CIBERATAQUES EM VEZ DE BOMBAS
Há muitos “vírus” colocados em sistemas de todo o mundo que “estão adormecidos”, explica, até “ao dia em que alguém quiser despoletá-los”. Imagine-se um ataque que “manda abaixo a bolsa de Nova Iorque” ou que “corta a eletricidade de uma país”, ilustra. “O meu receio é que vão por esta via digital”, reconhece.
De qualquer forma, e caso exista um conflito declarado, as consequências podem ser devastadoras.
Os analistas da Goldman Sachs, citados pela Bloomberg, antecipam que, no pior cenário, poderão ser registadas quedas de 9% nos índices europeus e japoneses. A acompanhar, o euro poderá cair 2% face ao dólar, indicam.
Ainda no que diz respeito a divisas, o rublo russo poderia cair até 10% com um agravamento do conflito, referem. Na sessão de segunda-feira, perante o discurso de Vladimir Putin, o rublo desvalorizou cerca de 3%.
Por outro lado, o petróleo Brent atingiu os 99 dólares, o valor mais alto desde 2014.
Note-se que a Rússia é o segundo maior exportador de petróleo depois da Arábia Saudita, mas também o maior produtor de gás natural.
A Rússia fornece cerca de 30% do petróleo da Europa e 35% do gás natural. Portugal depende do gás natural da Argélia que é abastecido via marítima a partir do terminal de GNL em Sines.
Por outro lado, a Rússia é o maior produtor de trigo do mundo e a Ucrânia está entre os cinco primeiros, pelo que a produção de cevada, milho, girassol e colza também poderiam ser afetadas caso haja conflito direto.
“As cadeias de abastecimento da indústria manufatureira, nora Paulo Rosa, também não estariam imunes a um conflito ou sanções contra a Rússia. “O país do czares é também um considerável exportador de níquel, estimada em cerca de 49% da quota mundial, paládio 42% e alumínio 26%, de acordo com a Macrobond.”
O Banco Central Europeu, segundo o Financial Times, lançou um aviso aos bancos com maior exposição à Rússia, para se precaverem. Os bancos internacionais mais expostos à Rússia, elenca o economista do Banco Carregosa, são o Citigroup dos EUA, o Société Générale da França, o Raiffeisen da Áustria e o UniCredit da Itália.

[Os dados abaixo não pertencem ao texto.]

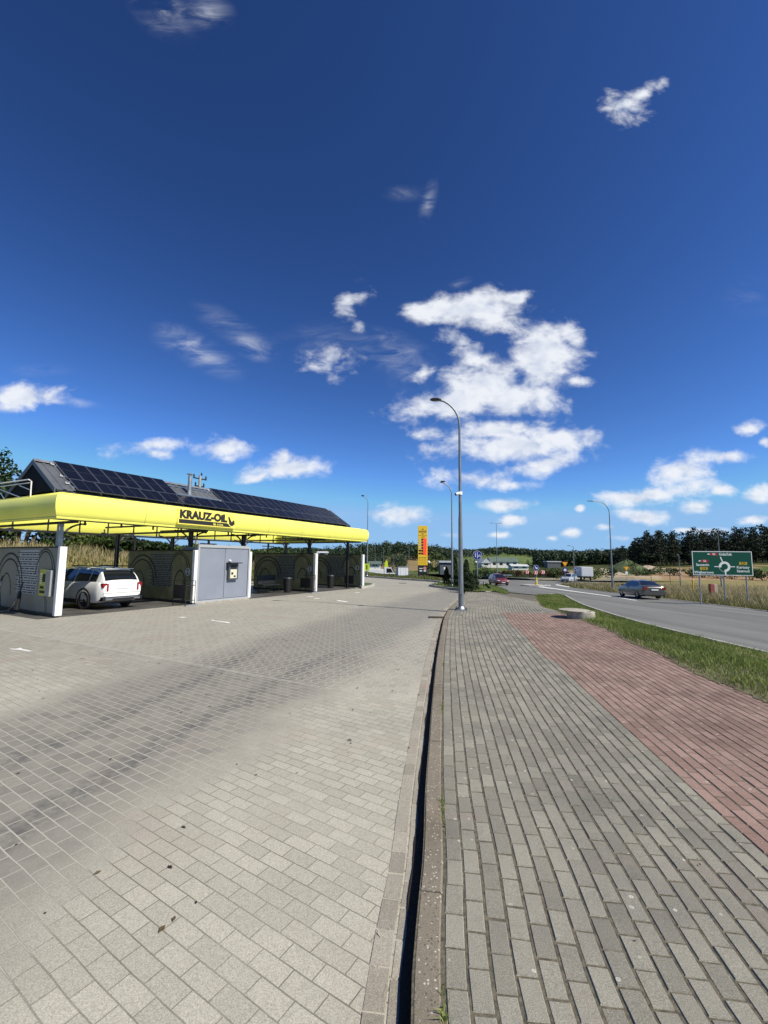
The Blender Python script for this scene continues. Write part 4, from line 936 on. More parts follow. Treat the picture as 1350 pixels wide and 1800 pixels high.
# in wash coordinates: x = s, y = -t
S0, S1, T0, T1 = 7.1, 26.15, 15.85, 24.2
prof = [(-.10,2.98),(.0,2.985),(.012,3.03),(.0,3.055),(.02,3.075),(.06,3.16),(.10,3.30),(.115,3.45),(.10,3.60),(.06,3.73),(.0,3.81),(-.10,3.85)]
def fascia():
    mb = MB(); cs = [(S0,T0,-1,-1),(S1,T0,1,-1),(S1,T1,1,1),(S0,T1,-1,1)]; n = len(prof)
    pts = []
    for k_ in range(4):
        a = cs[k_]; b_ = cs[(k_+1)%4]; seg = 20 if k_%2 == 0 else 9
        for i in range(seg):
            f = i/seg; ox = a[2] if i == 0 else (0 if k_%2 == 0 else a[2]); oy = a[3] if i == 0 else (a[3] if k_%2 == 0 else 0)
            if i > 0 and k_ == 1: ox = 1
            if i > 0 and k_ == 3: ox = -1
            pts.append((a[0]+(b_[0]-a[0])*f, a[1]+(b_[1]-a[1])*f, ox, oy))
    for p in pts:
        for o_, z_ in prof: mb.v.append((p[0]+p[2]*o_, p[1]+p[3]*o_, z_))
        for o_, z_ in ((-.13,3.80),(-.13,3.02)): mb.v.append((p[0]+p[2]*o_, p[1]+p[3]*o_, z_))
    N_ = n+2; M_ = len(pts)
    for i in range(M_):
        for j in range(N_): mb.f.append((i*N_+j, i*N_+(j+1)%N_, ((i+1)%M_)*N_+(j+1)%N_, ((i+1)%M_)*N_+j))
    f = mb.build('fascia', M_yel, W_, True)
    for x in (10.0, 12.4, 16.5, 19.1, 21.7, 24.2):          # sheet joints
        sm = MB()
        for j in range(1, n-1):
            o0, z0 = prof[j]; o1, z1 = prof[j+1]
            sm.add([(x-.008,T0-o0-.003,z0),(x+.008,T0-o0-.003,z0),(x+.008,T0-o1-.003,z1),(x-.008,T0-o1-.003,z1)], [(0,1,2,3)])
        sm.build('sheet_joint', mat('fascia joint', (.33,.32,.06), .6), f)
    MB().box(S0-.005,S1+.005,T0-.006,T0+.01,3.04,3.056).box(S0-.006,S0+.01,T0+.011,T1,3.04,3.056).build('groove', mat('fascia joint', (.33,.32,.06), .6), f)
fascia()
MB().box(S0+.15,S1-.15,T0+.17,T0+.25,2.99,3.12).build('edge_beam', M_dark, W_)
for t_ in (17.15, 22.8): MB().box(S0+.1,S1-.1,t_-.05,t_+.05,2.82 if t_ > 20 else 3.3,2.90 if t_ > 20 else 3.38).box(S0+.1,S1-.1,t_-.04,t_+.04,3.44,3.50).build('beam', M_dark, W_)
PANS = [7.65, 12.9, 15.95, 21.35, 26.55]
cols = []
for s_ in (7.83, 13.05, 16.15, 21.5, 25.75):
    for t_ in (17.15, 22.8):
        c = MB(); c.box(s_-.075,s_+.075,t_-.075,t_+.075,GZ,2.9).box(s_-.14,s_+.14,t_-.14,t_+.14,GZ,GZ+.02)
        c.build('column', M_galv if (s_ < 8 and t_ < 18) else M_dark, W_)
        for dx in (-1,1):
            pts = []
            for i in range(8):
                a = math.pi/2*i/7; pts.append((s_+dx*(.07+.75*(1-math.cos(a))), t_, 2.35+.6*math.sin(a)))
            if S0+.2 < pts[-1][0] < S1-.2: MB().tube(pts, .035, 6).build('curved_brace', M_dark, W_)
    MB().box(s_-.05,s_+.05,T0+.25,T1-.25,2.90,2.98).box(s_-.04,s_+.04,T0+.25,T1-.25,3.26,3.34).build('cross_beam', M_dark, W_)
for s_ in np.arange(8.6, 26, 1.31):
    m_ = MB(); s_ = float(s_)
    for t_ in (17.15,22.8): m_.box(s_-.025,s_+.025,t_-.025,t_+.025,2.9,3.44)
    m_.build('truss_web', M_dark, W_)
for s_ in (10.3, 13.9, 18.6, 23.8): MB().box(s_-.05,s_+.05,22.7,22.8,1.9,2.86).box(s_-.6,s_+.6,22.72,22.78,2.6,2.66).build('hanging_post', M_dark, W_)
# gable roof
RX0, RX1, RE0, RR, RE1, ZE, ZR = 7.26, 24.75, 16.35, 18.05, 19.9, 3.97, 5.09
if True:
    m_ = MB(); n = int((RX1-RX0)/.31)
    for side, ye in ((0,RE0),(1,RE1)):
        xs = []; x = RX0
        while x < RX1-.02: xs += [(x,0),(x+.17,0),(x+.20,.035),(x+.27,.035),(x+.30,0)]; x += .31
        k_ = len(m_.v)
        for x, dz in xs: x = min(x, RX1); m_.v += [(x,ye,ZE+dz),(x,RR,ZR+dz)]
        for i in range(len(xs)-1): m_.f.append((k_+2*i,k_+2*i+1,k_+2*i+3,k_+2*i+2))
        k_ = len(m_.v); m_.v += [(RX0,ye,ZE-.05),(RX1,ye,ZE-.05),(RX1,RR,ZR-.05),(RX0,RR,ZR-.05)]; m_.f.append((k_,k_+1,k_+2,k_+3))
    rf = m_.build('roof', M_roof, W_)
    MB().prism([(-.10,-.06),(0,.035),(.10,-.06)], 0, 1).build('ridge_cap', M_galv, rf)
    rc = rf.children[-1]; rc.data.transform(Matrix(((0,RX1-RX0+.1,0,RX0-.05),(1,0,0,RR),(0,0,1,ZR+.06),(0,0,0,1))))
    for x in (RX0, RX1):
        gw = MB(); gw.add([(x-.03,RE0+.08,ZE-.04),(x-.03,RE1-.08,ZE-.04),(x-.03,RR,ZR-.06),(x+.03,RE0+.08,ZE-.04),(x+.03,RE1-.08,ZE-.04),(x+.03,RR,ZR-.06)], [(0,1,2),(3,5,4),(0,3,4,1),(1,4,5,2),(2,5,3,0)])
        gw.build('gable_wall', M_gable, W_)
        for ye in (RE0, RE1):
            sg = -1 if x == RX0 else 1
            MB().add([(x+sg*.04,ye,ZE-.12),(x+sg*.04,RR,ZR-.12),(x+sg*.04,RR,ZR+.05),(x+sg*.04,ye,ZE+.05),(x+sg*.07,ye,ZE-.12),(x+sg*.07,RR,ZR-.12),(x+sg*.07,RR,ZR+.05),(x+sg*.07,ye,ZE+.05)],
                     [(0,1,2,3),(4,7,6,5),(0,4,5,1),(1,5,6,2),(2,6,7,3),(3,7,4,0)]).build('verge_trim', M_roof, W_)
    MB().box(RX0,RX1,RE1-.05,RE1+.01,ZE-.25,ZE-.02).build('eave_board', M_gable, W_)
    MB().box(RX0+.05,RX1-.05,RE0+.05,RE1-.06,3.50,3.54).build('soffit', M_gable, W_)
# solar panels on the front slope
SL = math.atan2(ZR-ZE, RR-RE0); slen = math.hypot(ZR-ZE, RR-RE0)
def pv(x0, d0, w_, l_, half):
    e0 = empty('solar_panel', (x0, RE0+d0*math.cos(SL), ZE+d0*math.sin(SL)+.09)); e0.parent = W_; e0.rotation_euler = (SL,0,0)
    fr = MB().box(0,w_,0,l_,0,.035); fo = fr.build('panel_frame', M_alu, e0)
    cell = MB(); g_ = .020
    if half: cell.box(g_,w_-g_,g_,l_/2-.008,.035,.0375).box(g_,w_-g_,l_/2+.008,l_-g_,.035,.0375)
    else: cell.box(g_,w_/2-.006,g_,l_-g_,.035,.0375).box(w_/2+.006,w_-g_,g_,l_-g_,.035,.0375)
    cell.build('cell_sheet', M_pv, e0)
    return e0
proto_p = pv(7.82, .72, .525, 1.36, True)
def pvx(src, x, d):
    c = copy_tree(src, W_); c.location = (x, RE0+d*math.cos(SL), ZE+d*math.sin(SL)+.09)
x = 7.82+.537
while x < 11.8: pvx(proto_p, x, .72); x += .537
x = 14.62
while x < 24.0: pvx(proto_p, x, .72); x += .537
proto_l = pv(7.85, -.09, .815, .79, False); x = 7.85+.83
while x < 24.0: pvx(proto_l, x, -.09); x += .83
for d in (.2,.55,.95,1.75):
    o = MB().box(7.75,24.4,-.02,.02,0,.05).build('mounting_rail', M_alu, W_); o.location = (0, RE0+d*math.cos(SL), ZE+d*math.sin(SL)+.03)
for x, d in ((7.74,1.85),(7.74,.95),(7.72,.42),(14.5,1.9),(14.5,.8)):
    o = MB().box(-.07,.05,-.02,.02,.0,.02).box(-.07,-.05,-.02,.02,.0,.06).build('panel_clamp', M_white, W_); o.location = (x, RE0+d*math.cos(SL), ZE+d*math.sin(SL)+.06)
fx, fd = 12.98, 1.2; fy, fz = RE0+fd*math.cos(SL), ZE+fd*math.sin(SL)
MB().lathe([(.11,-.1),(.11,.05),(.085,.08),(.085,.86)], 16, (fx,fy,fz)).lathe([(.15,.92),(.15,.95),(.02,.98)], 16, (fx,fy,fz)).tube([(fx-.07,fy,fz+.86),(fx-.07,fy,fz+.93)], .012, 5).tube([(fx+.07,fy,fz+.86),(fx+.07,fy,fz+.93)], .012, 5).build('flue', M_galv, W_, True)
# name board on the fascia, following its swell
lg = MB().box(0,2.95,-.012,.078,0,.62,.004).build('name_board', M_logoy, W_); lg.location = (11.3, T0-.128, 3.12)
FR = (math.pi/2, 0, 0)
text('lettering', 'KRAUZ-OiL', .44, M_ink, lg, (.07,-.014,.265), FR, .003, .028, 'LEFT', 1.06)
MB().box(.05,2.72,-.02,-.013,.045,.205).add([(2.60,-.017,.205),(2.52,-.017,.50),(2.60,-.017,.50),(2.72,-.017,.30),(2.84,-.017,.205),(2.9,-.017,.12),(2.72,-.017,.05)], [(0,1,2,3,4,5,6)]).build('logo_bar', M_ink, lg)
_drop = MB().lathe([(.0,0),(.07,.02),(.105,.08),(.09,.14),(.04,.21),(.0,.28)], 14).build('logo_drop', M_ink, lg); o = _drop; o.scale = (1,.05,1); o.location = (2.78,-.018,.13); o.rotation_euler = (0,D2R(20),0)
mb = MB(); pts = [(2.44,.225),(2.55,.20),(2.62,.12),(2.70,.075),(2.80,.085),(2.88,.15)]
for (a0,a1),(b0,b1) in zip(pts, pts[1:]):
    d = Vector((b0-a0,0,b1-a1)).normalized(); nn = Vector((-d.z,0,d.x))*.018; mb.add([(a0-nn.x,-.0225,a1-nn.z),(b0-nn.x,-.0225,b1-nn.z),(b0+nn.x,-.0225,b1+nn.z),(a0+nn.x,-.0225,a1+nn.z)], [(0,1,2,3)])
mb.build('logo_swoosh', M_logoy, lg)
text('lettering', 'Sp. z o.o.', .15, M_logoy, lg, (1.72,-.022,.075), FR, .001, .003)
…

No que diz respeito a Portugal, a exposição é muito menos. No entanto, a economia nacional “está muito exposta à Europa”, logo indiretamente, acrescenta, “as empresas nacionais seriam penalizadas”. Numa lista do Citigroup, referente a 40 grandes empresas europeias com exposição à Rússia, não existia nenhuma portuguesa.
No imediato, prevê João Duque, os preços “vão aumentar”, “a cadeia logística vai estar sob pressão” e poderá haver “problemas com a importação de produtos energéticos”.